What the task asks:
Your task is to retype the lines from the opening of the material through the line that includes "FPX = 3000.0". Do not copy the pictures.

(begin)

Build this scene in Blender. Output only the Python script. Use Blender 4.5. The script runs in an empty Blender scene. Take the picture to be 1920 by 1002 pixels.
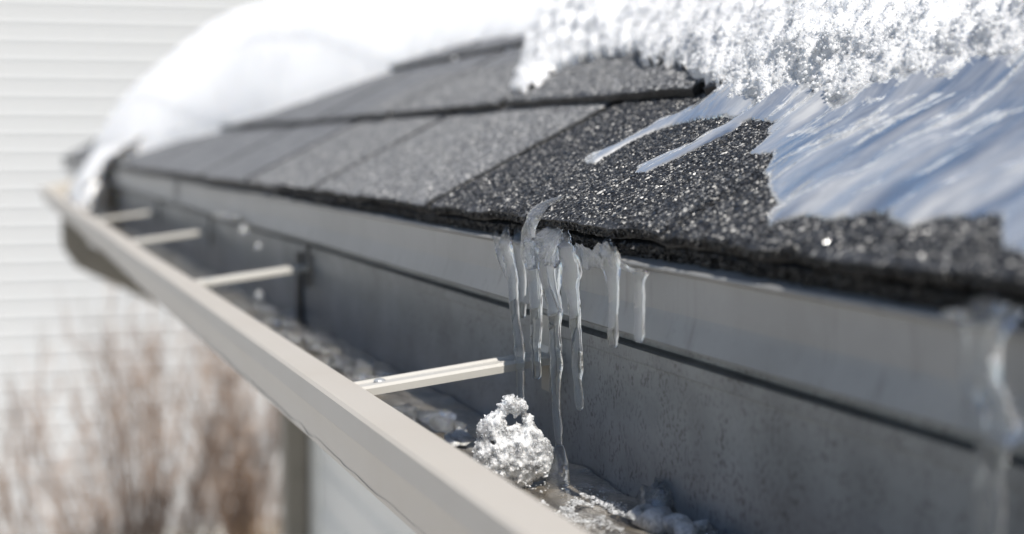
import bpy, bmesh, math, random
import numpy as np
from mathutils import Vector, Matrix

# ------------------------------------------------------------------ camera, world, sun, exposure
H = 2.55                      # camera height above the ground (m)
SC = bpy.context.scene
COL = SC.collection
R = math.radians
YAW, PITCH = R(18.215), R(4.308)
FPX = 3000.0                  # focal length in photo pixels (1920 wide)

cam = bpy.data.cameras.new('camera')
cam.sensor_fit = 'HORIZONTAL'
cam.sensor_width = 36.0
cam.lens = FPX / 1920 * 36.0
cam.clip_start = 0.02
cam.clip_end = 500
cam.dof.use_dof = True
cam.dof.focus_distance = 0.70
cam.dof.aperture_fstop = 7.2
camo = bpy.data.objects.new('camera', cam)
COL.objects.link(camo)
camo.location = (0, 0, H)
camo.rotation_euler = (R(90) - PITCH, 0, -YAW)
SC.camera = camo

SUN_EL = R(50)
SUN_AZ = math.atan2(0.026, -0.70)       # measured from +Y towards +X: behind the camera, a little to the house side
sun_dir = Vector((math.sin(SUN_AZ) * math.cos(SUN_EL), math.cos(SUN_AZ) * math.cos(SUN_EL), math.sin(SUN_EL)))
world = bpy.data.worlds.new('World')
SC.world = world
world.use_nodes = True
nt = world.node_tree
sky = nt.nodes.new('ShaderNodeTexSky')
sky.sky_type = 'NISHITA'
sky.sun_disc = False
sky.sun_elevation = SUN_EL
sky.sun_rotation = SUN_AZ
sky.air_density = 1.0
sky.dust_density = 0.6
sky.ozone_density = 1.0
bg = nt.nodes['Background']
nt.links.new(sky.outputs[0], bg.inputs[0])
bg.inputs[1].default_value = 0.080
sl = bpy.data.lights.new('sun', 'SUN')
sl.energy = 4.8
sl.angle = R(0.5)
sl.color = (1.0, 0.955, 0.89)
slo = bpy.data.objects.new('sun', sl)
COL.objects.link(slo)
slo.rotation_euler = sun_dir.to_track_quat('Z', 'Y').to_euler()
slo.location = (0, -3, 8)
vs = SC.view_settings
vs.view_transform = 'Standard'
vs.look = 'None'
vs.exposure = 0.36
vs.gamma = 1.0
vs.use_curve_mapping = False
SC.render.engine = 'CYCLES'
cy = SC.cycles
cy.use_denoising = True
cy.max_bounces = 14
cy.transmission_bounces = 12
cy.transparent_max_bounces = 12
cy.glossy_bounces = 5
cy.diffuse_bounces = 4
cy.sample_clamp_indirect = 6.0

# ------------------------------------------------------------------ helpers
rng = np.random.default_rng(7)
random.seed(7)
FW = np.array([math.sin(YAW) * math.cos(PITCH), math.cos(YAW) * math.cos(PITCH), -math.sin(PITCH)])
RT = np.array([math.cos(YAW), -math.sin(YAW), 0.0])
UP = np.cross(RT, FW)


def ray(x, y):
    return FW + RT * (x - 960) / FPX - UP * (y - 501) / FPX


def atX(x, y, X):
    d = ray(x, y)
    p = d * X / d[0]
    return np.array([p[0], p[1], p[2] + H])


def atZ(x, y, Z):                     # Z relative to the camera
    d = ray(x, y)
    p = d * Z / d[2]
    return np.array([p[0], p[1], p[2] + H])


def atD(x, y, D):
    p = ray(x, y) * D
    return np.array([p[0], p[1], p[2] + H])


AL = R(29.8)
EAVE = np.array([0.24, 0.0, H - 0.0325])
RN = np.array([-math.sin(AL), 0, math.cos(AL)])
RS = np.array([math.cos(AL), 0, math.sin(AL)])
EXPO = 0.1295                        # shingle exposure
STEP = 0.0065                        # height of one butt above the course below


def RP(u, v, w):
    u = np.asarray(u, float); v = np.asarray(v, float); w = np.asarray(w, float)
    o = EAVE[None, :] + np.multiply.outer(v, RS) + np.multiply.outer(w, RN) if v.ndim else EAVE + RS * v + RN * w
    o[..., 1] += u
    return o


def roof_uv(x, y):                    # a point of the roof plane seen at a photo pixel
    d = ray(x, y)
    e = EAVE - np.array([0, 0, H])
    p = d * (e @ RN) / (d @ RN)
    return p[1], (p - e) @ RS


def hash3(i, j, k):
    n = (i * 374761393 + j * 668265263 + k * 2147483647 // 7) & 0x7fffffff
    n = (n ^ (n >> 13)) * 1274126177 & 0x7fffffff
    return ((n ^ (n >> 16)) & 0xffff) / 65535.0


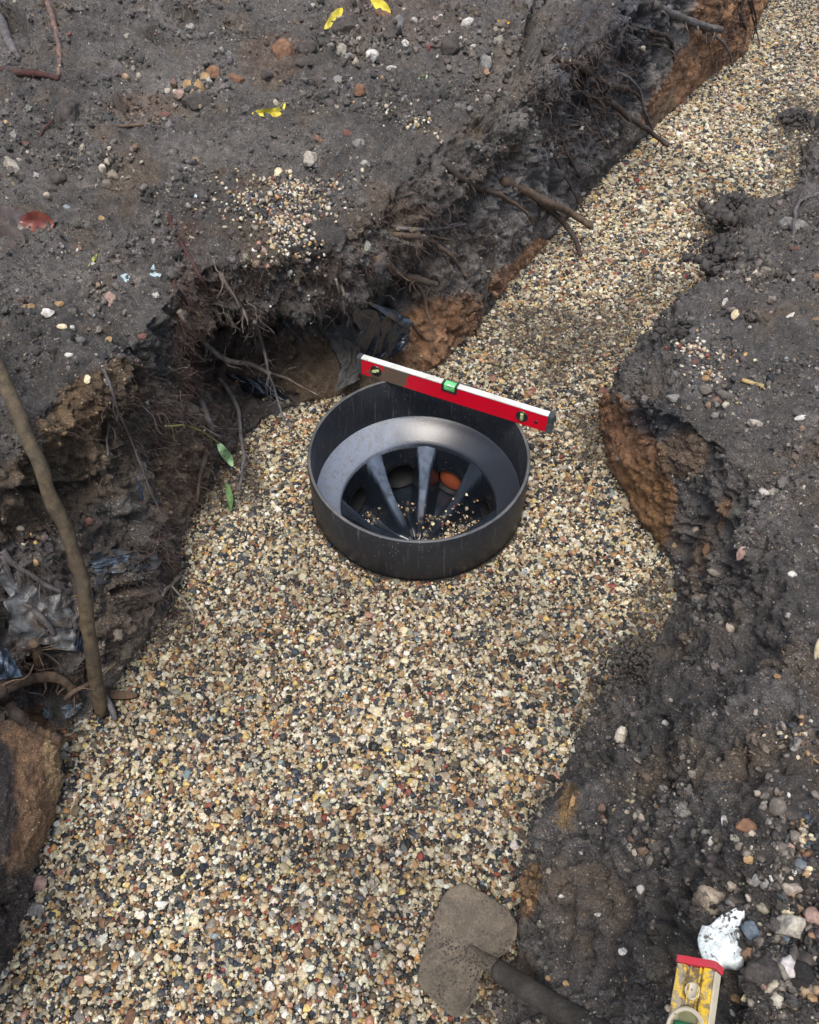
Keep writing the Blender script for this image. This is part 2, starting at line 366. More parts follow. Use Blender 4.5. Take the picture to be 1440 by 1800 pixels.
# ------------------------------------------------------------------ trench floor
CX, CY = .02, 1.20
def floor_z(X, Y):
    X = np.asarray(X, float); Y = np.asarray(Y, float)
    V = np.stack([X, Y, 0 * X], -1).reshape(-1, 3)
    z = fbm(V, 2.2, 2, 3) * .012 + fbm(V, 9, 2, 8) * .004
    r = np.hypot(V[:, 0] - CX, V[:, 1] - CY)
    z = z * np.clip((r - .2) / .2, .15, 1)
    z = z - .012 * np.exp(-((r - .24) / .06) ** 2) * np.clip(-(V[:, 1] - CY) / .2 + .3, 0, 1)
    hole = np.clip((.23 - r) / .01, 0, 1)
    return (z - hole * .30).reshape(X.shape)
xs = np.concatenate([np.linspace(-6, -1.2, 12)[:-1], np.linspace(-1.2, 2.6, 480), np.linspace(2.6, 7, 12)[1:]])
ys = np.concatenate([np.linspace(-2, -.1, 8)[:-1], np.linspace(-.1, 2.2, 290), np.linspace(2.2, 6.5, 240)[1:], np.linspace(6.5, 12, 8)[1:]])
X, Y = np.meshgrid(xs, ys, indexing='ij'); Z = floor_z(X, Y) - .006
V = np.stack([X, Y, Z], -1).reshape(-1, 3); nv = len(ys)
i = (np.arange(len(xs) - 1)[:, None] * nv + np.arange(nv - 1)[None]).ravel()
tag(mesh_obj('ground', V, np.stack([i, i + nv, i + nv + 1, i + 1], 1), SOIL, colors=np.tile([.075, .062, .048], (len(V), 1))), kind='structure')

# ------------------------------------------------------------------ ray casting on the banks (to set things down on them)
dpn = bpy.context.evaluated_depsgraph_get()
def tree_of(V, Fq): return BVHTree.FromPolygons(V.tolist(), Fq.tolist())
BL = tree_of(LV, LF); BR = tree_of(RV, RF)
def floor_hit(px, py):
    p = P(px, py, 0); z = float(floor_z([p[0]], [p[1]])[0]); z = 0 if z < -.05 else z
    return P(px, py, z)
def hit(px, py):
    """nearest surface point, normal and distance under a photo pixel"""
    o = Vector((0, 0, CH)); d = Vector(ray(px, py)).normalized(); best = None
    for T in (BL, BR):
        h = T.ray_cast(o, d, 20)
        if h[0] is not None and (best is None or h[3] < best[2]):
            nn = h[1] if h[1].dot(d) < 0 else -h[1]
            best = (h[0], nn, h[3])
    if d.z < -.01:
        f = Vector(floor_hit(px, py)); df = (f - o).length
        if best is None or df < best[2]: best = (f, Vector((0, 0, 1)), df)
    return best
def pxm(dist): return dist / F            # metres per photo pixel at this distance

# ------------------------------------------------------------------ stones and crumbs (uncountable)
def ico(sub):
    t = (1 + 5 ** .5) / 2
    v = [(-1, t, 0), (1, t, 0), (-1, -t, 0), (1, -t, 0), (0, -1, t), (0, 1, t), (0, -1, -t), (0, 1, -t), (t, 0, -1), (t, 0, 1), (-t, 0, -1), (-t, 0, 1)]
    f = [(0, 11, 5), (0, 5, 1), (0, 1, 7), (0, 7, 10), (0, 10, 11), (1, 5, 9), (5, 11, 4), (11, 10, 2), (10, 7, 6), (7, 1, 8), (3, 9, 4), (3, 4, 2), (3, 2, 6), (3, 6, 8), (3, 8, 9), (4, 9, 5), (2, 4, 11), (6, 2, 10), (8, 6, 7), (9, 8, 1)]
    v = [np.array(p) / np.linalg.norm(p) for p in v]
    for _ in range(sub):
        c = {}; nf = []
        def md(a, b):
            k = (min(a, b), max(a, b))
            if k not in c: m = v[a] + v[b]; v.append(m / np.linalg.norm(m)); c[k] = len(v) - 1
            return c[k]
        for a, b, d in f:
            x, y, z = md(a, b), md(b, d), md(d, a); nf += [(a, x, z), (b, y, x), (d, z, y), (x, y, z)]
        f = nf
    return np.array(v), np.array(f)
def pebble(sub, seed, cuts=9, rough=0.0):
    v, f = ico(sub); r = np.random.default_rng(seed)
    s = np.array([1, r.uniform(.7, .95), r.uniform(.5, .78)]); v = v * s
    for _ in range(cuts):
        n = r.normal(size=3); n /= np.linalg.norm(n); d = v @ n; lim = d.max() * r.uniform(.62, .88)
        o = np.maximum(d - lim, 0); v = v - n * (o * .92)[:, None]
    if rough: v = v * (1 + rough * pn(v, 2.3, seed))[:, None] * (1 + rough * .6 * pn(v, 5.3, seed + 3))[:, None]
    return v / np.abs(v).max(), f
def rots(n, tilt=None):
    q = rg.normal(size=(n, 4)); q /= np.linalg.norm(q, axis=1)[:, None]
    if tilt is not None:                               # mostly lying flat
        a = rg.uniform(0, 2 * np.pi, n); t = rg.normal(0, tilt, n); b = rg.uniform(0, 2 * np.pi, n)
        qz = np.stack([np.cos(a / 2), 0 * a, 0 * a, np.sin(a / 2)], 1)
        qt = np.stack([np.cos(t / 2), np.sin(t / 2) * np.cos(b), np.sin(t / 2) * np.sin(b), 0 * t], 1)
        w1, x1, y1, z1 = qt.T; w2, x2, y2, z2 = qz.T
        q = np.stack([w1*w2-x1*x2-y1*y2-z1*z2, w1*x2+x1*w2+y1*z2-z1*y2, w1*y2-x1*z2+y1*w2+z1*x2, w1*z2+x1*y2-y1*x2+z1*w2], 1)
    w_, x, y, z = q.T
    return np.stack([np.stack([1-2*(y*y+z*z), 2*(x*y-z*w_), 2*(x*z+y*w_)], 1), np.stack([2*(x*y+z*w_), 1-2*(x*x+z*z), 2*(y*z-x*w_)], 1), np.stack([2*(x*z-y*w_), 2*(y*z+x*w_), 1-2*(x*x+y*y)], 1)], 1)
def scatter(pos, size, C, sub, tilt=None, cuts=9, rough=0.0, variants=14, seed=0):
    """returns vertices, triangles, colours of one merged heap"""
    VV, FF, CC = [], [], []; base = 0; n = len(pos); which = rg.integers(0, variants, n)
    for k in range(variants):
        m = np.where(which == k)[0]
        if not len(m): continue
        pv, pf = pebble(sub, seed * 100 + k, cuts, rough)
        Rm = rots(len(m), tilt); st = rg.uniform(.8, 1.25, (len(m), 1, 3))
        W = np.einsum('nij,nvj->nvi', Rm, pv[None] * st) * size[m][:, None, None] + pos[m][:, None, :]
        nvv = len(pv)
        VV.append(W.reshape(-1, 3)); FF.append((pf[None] + (np.arange(len(m)) * nvv)[:, None, None]).reshape(-1, 3) + base)
        CC.append(np.repeat(C[m], nvv, axis=0)); base += len(m) * nvv
    return np.concatenate(VV), np.concatenate(FF), np.concatenate(CC)
def merge(parts):
    VV, FF, CC = [], [], []; b = 0
    for v, f, c in parts: VV.append(v); FF.append(f + b); CC.append(c); b += len(v)
    return np.concatenate(VV), np.concatenate(FF), np.concatenate(CC)
PAL = [(lin(222, 208, 176), 18), (lin(198, 180, 146), 14), (lin(232, 227, 212), 9), (lin(188, 152, 104), 8), (lin(196, 142, 82), 2), (lin(156, 150, 138), 11),
       (lin(112, 98, 82), 8), (lin(78, 82, 86), 11), (lin(58, 66, 78), 8), (lin(46, 46, 46), 8), (lin(138, 100, 72), 6), (lin(156, 76, 62), .9), (lin(184, 132, 112), 1.2), (lin(142, 160, 170), .6), (lin(228, 196, 110), 2)]
def stone_cols(n, sat=1.0):
    p = np.array([b for a, b in PAL]); c = np.array([a for a, b in PAL])[rg.choice(len(PAL), n, p=p / p.sum())]
    c = c * rg.uniform(.72, 1.18, (n, 1)) * rg.uniform(.94, 1.06, (n, 3))
    g = c.mean(1, keepdims=True); return np.clip(g + (c - g) * sat, .01, .9)
def in_poly(x, y, poly):
    r = np.zeros(len(x), bool); j = len(poly) - 1
    for i in range(len(poly)):
        (xi, yi), (xj, yj) = poly[i], poly[j]
        c = ((yi > y) != (yj > y)) & (x < (xj - xi) * (y - yi) / (yj - yi + 1e-12) + xi); r ^= c; j = i
    return r
def foot_poly(st, d):
    out = []
    for (fx, fy, nx, ny, k) in st:
        f = P(fx, fy, 0); n = np.array([nx, ny]); n = n / np.linalg.norm(n); out.append((f[0] + n[0] * d, f[1] + n[1] * d))
    return out
POLY = foot_poly(LB, .07) + foot_poly(RB, .05)[::-1]
def hexgrid(x0, x1, y0, y1, s):
    ny_ = int((y1 - y0) / (s * .866)); nx_ = int((x1 - x0) / s)
    a, b = np.meshgrid(np.arange(nx_), np.arange(ny_), indexing='ij')
    x = x0 + (a + .5 * (b % 2)) * s; y = y0 + b * s * .866
    x = x.ravel() + rg.normal(0, s * .28, x.size); y = y.ravel() + rg.normal(0, s * .28, y.size)
    return x, y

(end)

Written answer:
Build this scene in Blender. Output only the Python script. Use Blender 4.5. The script runs in an empty Blender scene. Take the picture to be 1920 by 1002 pixels.
import bpy, bmesh, math, random
import numpy as np
from mathutils import Vector, Matrix

# ------------------------------------------------------------------ camera, world, sun, exposure
H = 2.55                      # camera height above the ground (m)
SC = bpy.context.scene
COL = SC.collection
R = math.radians
YAW, PITCH = R(18.215), R(4.308)
FPX = 3000.0                  # focal length in photo pixels (1920 wide)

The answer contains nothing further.